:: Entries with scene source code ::
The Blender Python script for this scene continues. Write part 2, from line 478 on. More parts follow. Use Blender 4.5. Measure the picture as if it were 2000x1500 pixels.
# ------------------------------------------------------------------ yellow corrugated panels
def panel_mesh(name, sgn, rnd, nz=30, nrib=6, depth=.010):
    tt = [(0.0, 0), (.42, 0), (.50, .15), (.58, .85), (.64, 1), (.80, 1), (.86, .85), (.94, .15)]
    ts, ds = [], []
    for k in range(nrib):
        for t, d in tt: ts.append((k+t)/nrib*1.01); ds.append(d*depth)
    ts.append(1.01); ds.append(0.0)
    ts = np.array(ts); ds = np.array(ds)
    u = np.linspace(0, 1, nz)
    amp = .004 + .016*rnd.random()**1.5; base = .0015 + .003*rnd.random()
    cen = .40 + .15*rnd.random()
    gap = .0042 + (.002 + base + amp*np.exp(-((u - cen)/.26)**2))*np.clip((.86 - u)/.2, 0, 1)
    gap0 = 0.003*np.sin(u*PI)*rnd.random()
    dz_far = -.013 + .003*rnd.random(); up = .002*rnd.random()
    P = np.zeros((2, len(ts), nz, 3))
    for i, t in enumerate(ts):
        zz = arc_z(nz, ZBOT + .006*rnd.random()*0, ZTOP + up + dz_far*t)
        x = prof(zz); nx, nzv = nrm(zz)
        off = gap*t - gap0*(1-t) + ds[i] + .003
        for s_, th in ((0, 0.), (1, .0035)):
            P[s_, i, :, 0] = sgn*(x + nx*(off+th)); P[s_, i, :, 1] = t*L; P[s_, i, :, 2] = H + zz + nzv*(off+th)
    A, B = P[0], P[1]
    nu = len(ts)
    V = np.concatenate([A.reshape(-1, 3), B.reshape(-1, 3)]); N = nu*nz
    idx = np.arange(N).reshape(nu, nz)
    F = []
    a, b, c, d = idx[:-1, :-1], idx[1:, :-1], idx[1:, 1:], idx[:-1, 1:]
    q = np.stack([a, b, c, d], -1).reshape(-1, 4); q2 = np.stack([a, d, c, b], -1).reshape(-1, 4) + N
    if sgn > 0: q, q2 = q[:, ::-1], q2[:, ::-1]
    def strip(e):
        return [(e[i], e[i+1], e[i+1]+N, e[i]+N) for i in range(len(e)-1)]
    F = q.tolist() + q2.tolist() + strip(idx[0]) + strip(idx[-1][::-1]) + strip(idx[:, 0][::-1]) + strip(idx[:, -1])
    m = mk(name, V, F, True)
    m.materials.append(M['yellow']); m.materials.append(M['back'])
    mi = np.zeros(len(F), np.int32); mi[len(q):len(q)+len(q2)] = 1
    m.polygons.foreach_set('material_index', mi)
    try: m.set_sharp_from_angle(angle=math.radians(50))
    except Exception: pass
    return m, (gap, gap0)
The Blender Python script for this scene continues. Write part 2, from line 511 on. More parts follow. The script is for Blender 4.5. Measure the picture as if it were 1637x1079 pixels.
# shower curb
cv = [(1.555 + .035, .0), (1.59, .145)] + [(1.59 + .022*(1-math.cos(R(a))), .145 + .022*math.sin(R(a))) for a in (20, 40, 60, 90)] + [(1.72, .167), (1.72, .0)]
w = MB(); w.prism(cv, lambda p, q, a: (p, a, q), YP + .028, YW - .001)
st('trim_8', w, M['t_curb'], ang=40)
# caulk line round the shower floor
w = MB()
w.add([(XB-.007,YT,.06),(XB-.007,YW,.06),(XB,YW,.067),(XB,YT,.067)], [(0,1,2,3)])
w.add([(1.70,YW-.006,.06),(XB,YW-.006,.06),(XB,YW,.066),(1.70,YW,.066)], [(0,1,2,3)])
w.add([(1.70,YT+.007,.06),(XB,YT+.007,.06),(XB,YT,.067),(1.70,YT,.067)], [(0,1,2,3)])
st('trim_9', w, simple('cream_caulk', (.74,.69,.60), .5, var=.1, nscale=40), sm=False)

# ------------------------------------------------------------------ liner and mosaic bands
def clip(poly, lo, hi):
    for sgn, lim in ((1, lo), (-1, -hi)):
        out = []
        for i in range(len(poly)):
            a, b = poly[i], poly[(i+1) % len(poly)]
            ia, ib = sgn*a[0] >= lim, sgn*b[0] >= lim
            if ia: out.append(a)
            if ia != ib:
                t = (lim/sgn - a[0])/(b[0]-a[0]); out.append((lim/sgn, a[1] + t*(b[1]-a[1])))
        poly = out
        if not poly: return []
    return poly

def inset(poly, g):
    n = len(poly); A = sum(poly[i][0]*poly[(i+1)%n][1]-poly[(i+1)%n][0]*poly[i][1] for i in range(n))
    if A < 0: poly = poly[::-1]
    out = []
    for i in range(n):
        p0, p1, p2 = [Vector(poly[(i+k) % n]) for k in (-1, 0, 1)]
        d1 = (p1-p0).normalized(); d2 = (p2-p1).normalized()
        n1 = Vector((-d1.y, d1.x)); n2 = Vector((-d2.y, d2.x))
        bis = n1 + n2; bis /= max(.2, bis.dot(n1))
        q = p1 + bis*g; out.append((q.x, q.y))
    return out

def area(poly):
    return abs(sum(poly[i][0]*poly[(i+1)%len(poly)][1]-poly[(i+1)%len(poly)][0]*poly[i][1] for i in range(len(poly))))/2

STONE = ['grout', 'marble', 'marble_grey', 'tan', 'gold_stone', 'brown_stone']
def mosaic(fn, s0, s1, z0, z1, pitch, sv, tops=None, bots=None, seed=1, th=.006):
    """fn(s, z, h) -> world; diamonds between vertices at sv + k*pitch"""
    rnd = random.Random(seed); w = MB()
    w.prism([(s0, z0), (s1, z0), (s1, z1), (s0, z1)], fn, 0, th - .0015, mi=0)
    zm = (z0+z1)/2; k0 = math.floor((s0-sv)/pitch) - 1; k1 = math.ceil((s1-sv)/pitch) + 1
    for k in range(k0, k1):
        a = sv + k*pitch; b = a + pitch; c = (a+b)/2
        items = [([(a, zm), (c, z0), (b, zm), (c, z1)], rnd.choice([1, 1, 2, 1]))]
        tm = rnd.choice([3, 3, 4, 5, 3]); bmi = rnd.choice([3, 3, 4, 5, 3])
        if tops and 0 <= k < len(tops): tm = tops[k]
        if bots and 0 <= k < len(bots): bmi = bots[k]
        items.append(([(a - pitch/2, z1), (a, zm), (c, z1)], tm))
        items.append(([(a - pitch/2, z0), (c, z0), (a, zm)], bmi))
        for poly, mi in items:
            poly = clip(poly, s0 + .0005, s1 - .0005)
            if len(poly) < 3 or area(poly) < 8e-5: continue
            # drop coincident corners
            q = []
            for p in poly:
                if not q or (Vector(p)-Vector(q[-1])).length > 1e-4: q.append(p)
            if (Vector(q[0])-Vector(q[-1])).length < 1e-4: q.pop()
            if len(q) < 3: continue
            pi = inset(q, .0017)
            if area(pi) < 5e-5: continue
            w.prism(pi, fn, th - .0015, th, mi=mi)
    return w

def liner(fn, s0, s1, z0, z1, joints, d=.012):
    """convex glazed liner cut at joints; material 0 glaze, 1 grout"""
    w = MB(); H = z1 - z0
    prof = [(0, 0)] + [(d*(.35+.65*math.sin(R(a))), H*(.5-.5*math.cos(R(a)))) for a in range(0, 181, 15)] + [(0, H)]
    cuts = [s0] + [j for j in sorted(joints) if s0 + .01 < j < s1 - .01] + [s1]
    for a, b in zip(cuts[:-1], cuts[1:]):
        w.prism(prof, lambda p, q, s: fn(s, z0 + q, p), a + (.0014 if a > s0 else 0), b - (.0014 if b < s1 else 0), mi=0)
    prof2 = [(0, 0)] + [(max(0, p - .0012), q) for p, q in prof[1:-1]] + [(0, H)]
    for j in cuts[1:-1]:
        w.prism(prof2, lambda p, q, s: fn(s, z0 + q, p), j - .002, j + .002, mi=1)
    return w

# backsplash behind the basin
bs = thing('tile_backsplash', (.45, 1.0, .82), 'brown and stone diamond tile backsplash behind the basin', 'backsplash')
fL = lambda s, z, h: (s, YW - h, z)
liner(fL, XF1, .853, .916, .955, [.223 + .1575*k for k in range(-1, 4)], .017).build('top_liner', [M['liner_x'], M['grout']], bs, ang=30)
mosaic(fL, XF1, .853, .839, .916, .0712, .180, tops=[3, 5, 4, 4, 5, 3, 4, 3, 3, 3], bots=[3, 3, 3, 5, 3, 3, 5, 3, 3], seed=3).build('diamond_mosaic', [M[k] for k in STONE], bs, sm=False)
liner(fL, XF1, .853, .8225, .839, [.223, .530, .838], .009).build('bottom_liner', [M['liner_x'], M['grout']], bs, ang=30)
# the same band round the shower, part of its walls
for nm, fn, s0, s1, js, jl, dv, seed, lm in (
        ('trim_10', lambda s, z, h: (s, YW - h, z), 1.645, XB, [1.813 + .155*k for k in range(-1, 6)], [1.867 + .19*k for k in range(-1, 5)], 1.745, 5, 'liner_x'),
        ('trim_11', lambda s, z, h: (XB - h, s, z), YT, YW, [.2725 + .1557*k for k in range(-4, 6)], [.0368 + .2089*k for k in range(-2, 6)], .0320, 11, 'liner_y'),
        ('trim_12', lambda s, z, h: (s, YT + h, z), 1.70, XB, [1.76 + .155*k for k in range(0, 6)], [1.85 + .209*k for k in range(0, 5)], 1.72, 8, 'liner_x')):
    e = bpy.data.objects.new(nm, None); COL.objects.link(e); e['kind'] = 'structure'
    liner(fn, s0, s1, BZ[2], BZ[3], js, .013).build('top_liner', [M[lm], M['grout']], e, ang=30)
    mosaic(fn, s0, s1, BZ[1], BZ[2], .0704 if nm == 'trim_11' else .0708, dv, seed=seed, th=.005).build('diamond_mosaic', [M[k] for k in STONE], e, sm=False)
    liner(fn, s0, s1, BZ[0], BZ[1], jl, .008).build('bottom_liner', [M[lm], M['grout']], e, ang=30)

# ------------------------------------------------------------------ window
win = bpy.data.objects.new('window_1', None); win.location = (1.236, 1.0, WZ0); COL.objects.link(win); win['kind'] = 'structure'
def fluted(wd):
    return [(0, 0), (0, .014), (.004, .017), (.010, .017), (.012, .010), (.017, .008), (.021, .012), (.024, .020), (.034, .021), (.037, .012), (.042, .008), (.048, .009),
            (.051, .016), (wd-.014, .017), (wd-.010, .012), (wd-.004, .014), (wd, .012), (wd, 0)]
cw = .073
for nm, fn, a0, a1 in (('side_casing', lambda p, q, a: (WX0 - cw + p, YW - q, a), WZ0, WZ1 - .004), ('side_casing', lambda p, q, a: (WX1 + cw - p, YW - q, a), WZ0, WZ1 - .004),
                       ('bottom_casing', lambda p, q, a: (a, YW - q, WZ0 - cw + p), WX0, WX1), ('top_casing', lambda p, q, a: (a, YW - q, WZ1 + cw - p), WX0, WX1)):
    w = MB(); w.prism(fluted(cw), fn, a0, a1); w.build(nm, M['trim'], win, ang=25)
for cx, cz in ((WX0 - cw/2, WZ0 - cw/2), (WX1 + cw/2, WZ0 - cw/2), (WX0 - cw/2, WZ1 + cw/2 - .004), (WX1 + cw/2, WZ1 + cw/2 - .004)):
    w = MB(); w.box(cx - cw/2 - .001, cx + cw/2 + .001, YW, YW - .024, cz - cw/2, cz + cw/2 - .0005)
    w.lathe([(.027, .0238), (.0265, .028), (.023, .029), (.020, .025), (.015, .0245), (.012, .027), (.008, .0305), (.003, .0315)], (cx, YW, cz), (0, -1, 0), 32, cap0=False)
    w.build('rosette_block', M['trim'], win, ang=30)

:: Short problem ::
Output exactly one stretch of the listing: from the line containing "were 1637x1079 pixels." through the line containing "i in range(len(poly))))/2", both end lines included.

:: Solution for this exercise ::
The Blender Python script for this scene continues. Write part 2, from line 511 on. More parts follow. The script is for Blender 4.5. Measure the picture as if it were 1637x1079 pixels.
# shower curb
cv = [(1.555 + .035, .0), (1.59, .145)] + [(1.59 + .022*(1-math.cos(R(a))), .145 + .022*math.sin(R(a))) for a in (20, 40, 60, 90)] + [(1.72, .167), (1.72, .0)]
w = MB(); w.prism(cv, lambda p, q, a: (p, a, q), YP + .028, YW - .001)
st('trim_8', w, M['t_curb'], ang=40)
# caulk line round the shower floor
w = MB()
w.add([(XB-.007,YT,.06),(XB-.007,YW,.06),(XB,YW,.067),(XB,YT,.067)], [(0,1,2,3)])
w.add([(1.70,YW-.006,.06),(XB,YW-.006,.06),(XB,YW,.066),(1.70,YW,.066)], [(0,1,2,3)])
w.add([(1.70,YT+.007,.06),(XB,YT+.007,.06),(XB,YT,.067),(1.70,YT,.067)], [(0,1,2,3)])
st('trim_9', w, simple('cream_caulk', (.74,.69,.60), .5, var=.1, nscale=40), sm=False)

# ------------------------------------------------------------------ liner and mosaic bands
def clip(poly, lo, hi):
    for sgn, lim in ((1, lo), (-1, -hi)):
        out = []
        for i in range(len(poly)):
            a, b = poly[i], poly[(i+1) % len(poly)]
            ia, ib = sgn*a[0] >= lim, sgn*b[0] >= lim
            if ia: out.append(a)
            if ia != ib:
                t = (lim/sgn - a[0])/(b[0]-a[0]); out.append((lim/sgn, a[1] + t*(b[1]-a[1])))
        poly = out
        if not poly: return []
    return poly

def inset(poly, g):
    n = len(poly); A = sum(poly[i][0]*poly[(i+1)%n][1]-poly[(i+1)%n][0]*poly[i][1] for i in range(n))
    if A < 0: poly = poly[::-1]
    out = []
    for i in range(n):
        p0, p1, p2 = [Vector(poly[(i+k) % n]) for k in (-1, 0, 1)]
        d1 = (p1-p0).normalized(); d2 = (p2-p1).normalized()
        n1 = Vector((-d1.y, d1.x)); n2 = Vector((-d2.y, d2.x))
        bis = n1 + n2; bis /= max(.2, bis.dot(n1))
        q = p1 + bis*g; out.append((q.x, q.y))
    return out

def area(poly):
    return abs(sum(poly[i][0]*poly[(i+1)%len(poly)][1]-poly[(i+1)%len(poly)][0]*poly[i][1] for i in range(len(poly))))/2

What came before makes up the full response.